Data entries
○ ○ ○
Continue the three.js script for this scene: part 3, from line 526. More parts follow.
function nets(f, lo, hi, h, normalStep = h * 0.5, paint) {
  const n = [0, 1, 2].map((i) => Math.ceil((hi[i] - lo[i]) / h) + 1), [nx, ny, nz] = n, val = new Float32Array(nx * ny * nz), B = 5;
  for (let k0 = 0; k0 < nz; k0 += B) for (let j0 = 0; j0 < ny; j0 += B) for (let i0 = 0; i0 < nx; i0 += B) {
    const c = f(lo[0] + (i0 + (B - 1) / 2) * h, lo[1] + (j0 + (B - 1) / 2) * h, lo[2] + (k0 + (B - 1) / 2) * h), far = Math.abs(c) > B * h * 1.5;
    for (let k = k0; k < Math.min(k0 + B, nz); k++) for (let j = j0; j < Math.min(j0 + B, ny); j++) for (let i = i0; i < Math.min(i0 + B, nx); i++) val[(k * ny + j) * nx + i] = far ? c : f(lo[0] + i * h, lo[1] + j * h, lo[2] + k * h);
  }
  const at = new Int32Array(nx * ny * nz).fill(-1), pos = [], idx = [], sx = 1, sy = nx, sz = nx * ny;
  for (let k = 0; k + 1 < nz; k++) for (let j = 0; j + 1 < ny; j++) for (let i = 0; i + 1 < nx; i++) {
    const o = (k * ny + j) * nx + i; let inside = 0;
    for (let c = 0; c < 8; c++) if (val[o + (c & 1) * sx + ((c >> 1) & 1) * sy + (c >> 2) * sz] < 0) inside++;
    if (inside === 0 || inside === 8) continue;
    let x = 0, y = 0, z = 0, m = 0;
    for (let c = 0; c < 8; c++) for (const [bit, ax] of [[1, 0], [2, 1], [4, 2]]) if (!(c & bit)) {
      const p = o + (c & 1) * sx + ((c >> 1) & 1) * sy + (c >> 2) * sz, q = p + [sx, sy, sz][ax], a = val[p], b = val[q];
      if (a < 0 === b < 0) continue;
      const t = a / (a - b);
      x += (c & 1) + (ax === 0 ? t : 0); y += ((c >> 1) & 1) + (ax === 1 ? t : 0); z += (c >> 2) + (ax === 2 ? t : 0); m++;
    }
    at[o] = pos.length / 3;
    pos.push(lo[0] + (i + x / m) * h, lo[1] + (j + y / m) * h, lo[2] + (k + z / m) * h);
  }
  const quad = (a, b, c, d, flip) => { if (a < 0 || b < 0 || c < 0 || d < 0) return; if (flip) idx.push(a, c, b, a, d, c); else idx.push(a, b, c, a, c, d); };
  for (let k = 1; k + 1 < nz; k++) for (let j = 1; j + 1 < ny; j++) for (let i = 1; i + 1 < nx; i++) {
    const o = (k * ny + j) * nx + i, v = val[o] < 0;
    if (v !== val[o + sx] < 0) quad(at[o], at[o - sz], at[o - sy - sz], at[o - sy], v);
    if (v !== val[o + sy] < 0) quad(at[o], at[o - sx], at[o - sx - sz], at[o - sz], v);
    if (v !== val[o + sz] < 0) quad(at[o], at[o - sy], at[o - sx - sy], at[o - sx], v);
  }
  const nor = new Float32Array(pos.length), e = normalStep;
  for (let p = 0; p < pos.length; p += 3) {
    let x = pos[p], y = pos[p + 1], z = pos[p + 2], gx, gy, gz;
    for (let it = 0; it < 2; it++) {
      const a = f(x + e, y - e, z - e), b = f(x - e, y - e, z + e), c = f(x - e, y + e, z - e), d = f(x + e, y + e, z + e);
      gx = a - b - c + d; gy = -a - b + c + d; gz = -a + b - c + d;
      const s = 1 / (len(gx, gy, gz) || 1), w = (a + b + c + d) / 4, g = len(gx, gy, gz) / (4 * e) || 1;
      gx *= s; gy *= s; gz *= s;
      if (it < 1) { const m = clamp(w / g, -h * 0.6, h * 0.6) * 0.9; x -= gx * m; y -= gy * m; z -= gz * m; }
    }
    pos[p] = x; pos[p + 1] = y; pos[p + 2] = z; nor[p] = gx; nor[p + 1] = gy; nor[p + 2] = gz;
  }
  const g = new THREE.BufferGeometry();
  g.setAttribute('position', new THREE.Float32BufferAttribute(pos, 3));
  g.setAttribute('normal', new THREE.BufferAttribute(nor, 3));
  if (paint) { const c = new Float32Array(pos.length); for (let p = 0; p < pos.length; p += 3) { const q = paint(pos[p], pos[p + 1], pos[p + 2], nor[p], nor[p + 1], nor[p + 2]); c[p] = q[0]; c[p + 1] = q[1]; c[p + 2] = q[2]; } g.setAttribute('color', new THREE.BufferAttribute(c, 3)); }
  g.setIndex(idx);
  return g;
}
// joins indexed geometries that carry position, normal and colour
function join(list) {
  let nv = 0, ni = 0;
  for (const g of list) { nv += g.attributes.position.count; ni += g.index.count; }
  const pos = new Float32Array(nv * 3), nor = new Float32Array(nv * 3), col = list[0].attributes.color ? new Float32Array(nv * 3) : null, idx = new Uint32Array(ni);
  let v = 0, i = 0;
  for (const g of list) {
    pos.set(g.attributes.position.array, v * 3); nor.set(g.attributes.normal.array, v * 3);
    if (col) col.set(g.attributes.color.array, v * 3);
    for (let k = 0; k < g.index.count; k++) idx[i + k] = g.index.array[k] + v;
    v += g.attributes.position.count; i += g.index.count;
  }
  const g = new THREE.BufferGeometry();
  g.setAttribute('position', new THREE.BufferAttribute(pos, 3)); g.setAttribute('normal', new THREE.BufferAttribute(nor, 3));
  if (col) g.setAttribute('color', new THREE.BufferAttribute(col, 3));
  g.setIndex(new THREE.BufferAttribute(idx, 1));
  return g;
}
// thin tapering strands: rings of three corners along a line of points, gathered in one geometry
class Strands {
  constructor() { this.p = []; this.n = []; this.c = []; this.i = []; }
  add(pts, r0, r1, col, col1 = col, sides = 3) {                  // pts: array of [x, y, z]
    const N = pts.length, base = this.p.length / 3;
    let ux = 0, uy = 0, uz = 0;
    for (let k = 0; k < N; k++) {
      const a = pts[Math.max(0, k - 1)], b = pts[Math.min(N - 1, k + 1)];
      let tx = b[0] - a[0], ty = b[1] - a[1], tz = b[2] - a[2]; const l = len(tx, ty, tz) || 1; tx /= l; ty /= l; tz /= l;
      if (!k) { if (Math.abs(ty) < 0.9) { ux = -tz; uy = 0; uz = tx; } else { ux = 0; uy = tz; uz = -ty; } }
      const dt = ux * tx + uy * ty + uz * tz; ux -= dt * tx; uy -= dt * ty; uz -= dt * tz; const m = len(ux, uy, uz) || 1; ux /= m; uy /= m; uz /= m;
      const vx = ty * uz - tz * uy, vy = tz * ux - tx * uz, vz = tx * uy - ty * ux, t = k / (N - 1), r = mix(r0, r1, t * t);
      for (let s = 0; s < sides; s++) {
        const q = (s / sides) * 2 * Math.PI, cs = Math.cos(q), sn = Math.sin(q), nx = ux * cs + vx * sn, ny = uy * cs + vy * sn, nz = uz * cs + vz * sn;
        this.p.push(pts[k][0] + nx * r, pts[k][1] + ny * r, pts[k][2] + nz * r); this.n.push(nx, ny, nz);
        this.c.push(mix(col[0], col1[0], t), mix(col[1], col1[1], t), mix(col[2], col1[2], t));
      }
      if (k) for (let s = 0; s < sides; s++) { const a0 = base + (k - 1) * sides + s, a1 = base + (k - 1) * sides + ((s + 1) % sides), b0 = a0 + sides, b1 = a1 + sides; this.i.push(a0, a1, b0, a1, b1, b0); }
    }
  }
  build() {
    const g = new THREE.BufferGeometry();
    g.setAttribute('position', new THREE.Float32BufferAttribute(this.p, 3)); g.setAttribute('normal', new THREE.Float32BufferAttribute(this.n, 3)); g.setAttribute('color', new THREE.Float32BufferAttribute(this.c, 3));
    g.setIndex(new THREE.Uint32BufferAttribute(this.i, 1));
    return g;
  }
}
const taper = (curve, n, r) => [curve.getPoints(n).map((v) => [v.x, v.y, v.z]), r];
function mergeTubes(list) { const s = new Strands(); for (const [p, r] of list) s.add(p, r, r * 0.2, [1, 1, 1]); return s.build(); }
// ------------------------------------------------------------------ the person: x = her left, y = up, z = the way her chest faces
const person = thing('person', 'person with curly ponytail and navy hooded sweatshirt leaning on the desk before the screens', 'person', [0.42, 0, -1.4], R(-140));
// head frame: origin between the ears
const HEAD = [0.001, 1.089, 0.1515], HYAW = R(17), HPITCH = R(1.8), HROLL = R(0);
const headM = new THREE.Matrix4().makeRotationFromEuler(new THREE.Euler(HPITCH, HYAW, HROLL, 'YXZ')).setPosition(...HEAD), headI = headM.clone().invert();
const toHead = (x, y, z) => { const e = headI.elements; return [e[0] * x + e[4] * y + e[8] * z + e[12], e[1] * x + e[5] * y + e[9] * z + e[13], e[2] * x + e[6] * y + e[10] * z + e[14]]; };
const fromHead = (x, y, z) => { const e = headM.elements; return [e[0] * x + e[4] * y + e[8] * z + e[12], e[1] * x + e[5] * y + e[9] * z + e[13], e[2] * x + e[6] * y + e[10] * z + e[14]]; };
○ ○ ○
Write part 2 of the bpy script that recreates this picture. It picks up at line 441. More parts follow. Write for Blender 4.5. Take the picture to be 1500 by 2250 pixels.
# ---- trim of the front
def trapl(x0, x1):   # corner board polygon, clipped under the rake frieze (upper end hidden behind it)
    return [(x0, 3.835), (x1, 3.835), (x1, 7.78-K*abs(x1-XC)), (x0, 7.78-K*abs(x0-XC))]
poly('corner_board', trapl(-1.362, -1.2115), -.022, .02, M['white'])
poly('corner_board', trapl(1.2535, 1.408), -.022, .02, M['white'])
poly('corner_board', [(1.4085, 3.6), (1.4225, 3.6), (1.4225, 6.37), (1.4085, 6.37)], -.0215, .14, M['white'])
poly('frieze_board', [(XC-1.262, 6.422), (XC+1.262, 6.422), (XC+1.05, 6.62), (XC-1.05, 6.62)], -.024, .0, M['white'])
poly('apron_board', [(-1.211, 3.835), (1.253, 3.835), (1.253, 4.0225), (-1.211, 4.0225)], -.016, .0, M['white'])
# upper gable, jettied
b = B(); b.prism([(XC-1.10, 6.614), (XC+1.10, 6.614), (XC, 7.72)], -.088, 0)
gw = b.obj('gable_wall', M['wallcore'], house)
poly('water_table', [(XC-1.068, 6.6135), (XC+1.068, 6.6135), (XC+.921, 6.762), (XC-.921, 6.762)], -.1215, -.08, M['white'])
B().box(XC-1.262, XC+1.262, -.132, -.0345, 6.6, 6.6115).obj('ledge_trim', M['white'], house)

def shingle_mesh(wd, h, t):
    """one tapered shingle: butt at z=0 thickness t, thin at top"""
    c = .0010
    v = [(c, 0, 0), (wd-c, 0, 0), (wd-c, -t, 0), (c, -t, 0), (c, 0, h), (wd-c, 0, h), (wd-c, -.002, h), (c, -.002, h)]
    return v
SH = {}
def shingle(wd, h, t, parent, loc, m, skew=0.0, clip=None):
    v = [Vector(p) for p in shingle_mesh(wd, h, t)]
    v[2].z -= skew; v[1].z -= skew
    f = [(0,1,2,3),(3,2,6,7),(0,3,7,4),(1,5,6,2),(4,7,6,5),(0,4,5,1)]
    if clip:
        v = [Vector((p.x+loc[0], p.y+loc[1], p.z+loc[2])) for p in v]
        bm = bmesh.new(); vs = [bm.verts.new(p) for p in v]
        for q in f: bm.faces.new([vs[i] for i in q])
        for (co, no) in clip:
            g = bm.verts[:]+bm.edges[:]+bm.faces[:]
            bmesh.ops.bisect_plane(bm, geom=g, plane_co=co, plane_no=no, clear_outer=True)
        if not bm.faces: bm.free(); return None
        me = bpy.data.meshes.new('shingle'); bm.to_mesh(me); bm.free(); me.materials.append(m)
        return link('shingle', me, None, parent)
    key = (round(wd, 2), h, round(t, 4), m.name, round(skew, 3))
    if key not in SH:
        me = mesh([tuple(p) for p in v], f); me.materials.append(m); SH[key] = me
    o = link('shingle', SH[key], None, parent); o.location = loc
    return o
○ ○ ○
Exercise directions
Using the data above, extract exactly the lines from the one that holds "Write part 2" to the one that holds "6.6115).obj('ledge_trim', M['white'], house)", both ends included, and no others.

Full output
Write part 2 of the bpy script that recreates this picture. It picks up at line 441. More parts follow. Write for Blender 4.5. Take the picture to be 1500 by 2250 pixels.
# ---- trim of the front
def trapl(x0, x1):   # corner board polygon, clipped under the rake frieze (upper end hidden behind it)
    return [(x0, 3.835), (x1, 3.835), (x1, 7.78-K*abs(x1-XC)), (x0, 7.78-K*abs(x0-XC))]
poly('corner_board', trapl(-1.362, -1.2115), -.022, .02, M['white'])
poly('corner_board', trapl(1.2535, 1.408), -.022, .02, M['white'])
poly('corner_board', [(1.4085, 3.6), (1.4225, 3.6), (1.4225, 6.37), (1.4085, 6.37)], -.0215, .14, M['white'])
poly('frieze_board', [(XC-1.262, 6.422), (XC+1.262, 6.422), (XC+1.05, 6.62), (XC-1.05, 6.62)], -.024, .0, M['white'])
poly('apron_board', [(-1.211, 3.835), (1.253, 3.835), (1.253, 4.0225), (-1.211, 4.0225)], -.016, .0, M['white'])
# upper gable, jettied
b = B(); b.prism([(XC-1.10, 6.614), (XC+1.10, 6.614), (XC, 7.72)], -.088, 0)
gw = b.obj('gable_wall', M['wallcore'], house)
poly('water_table', [(XC-1.068, 6.6135), (XC+1.068, 6.6135), (XC+.921, 6.762), (XC-.921, 6.762)], -.1215, -.08, M['white'])
B().box(XC-1.262, XC+1.262, -.132, -.0345, 6.6, 6.6115).obj('ledge_trim', M['white'], house)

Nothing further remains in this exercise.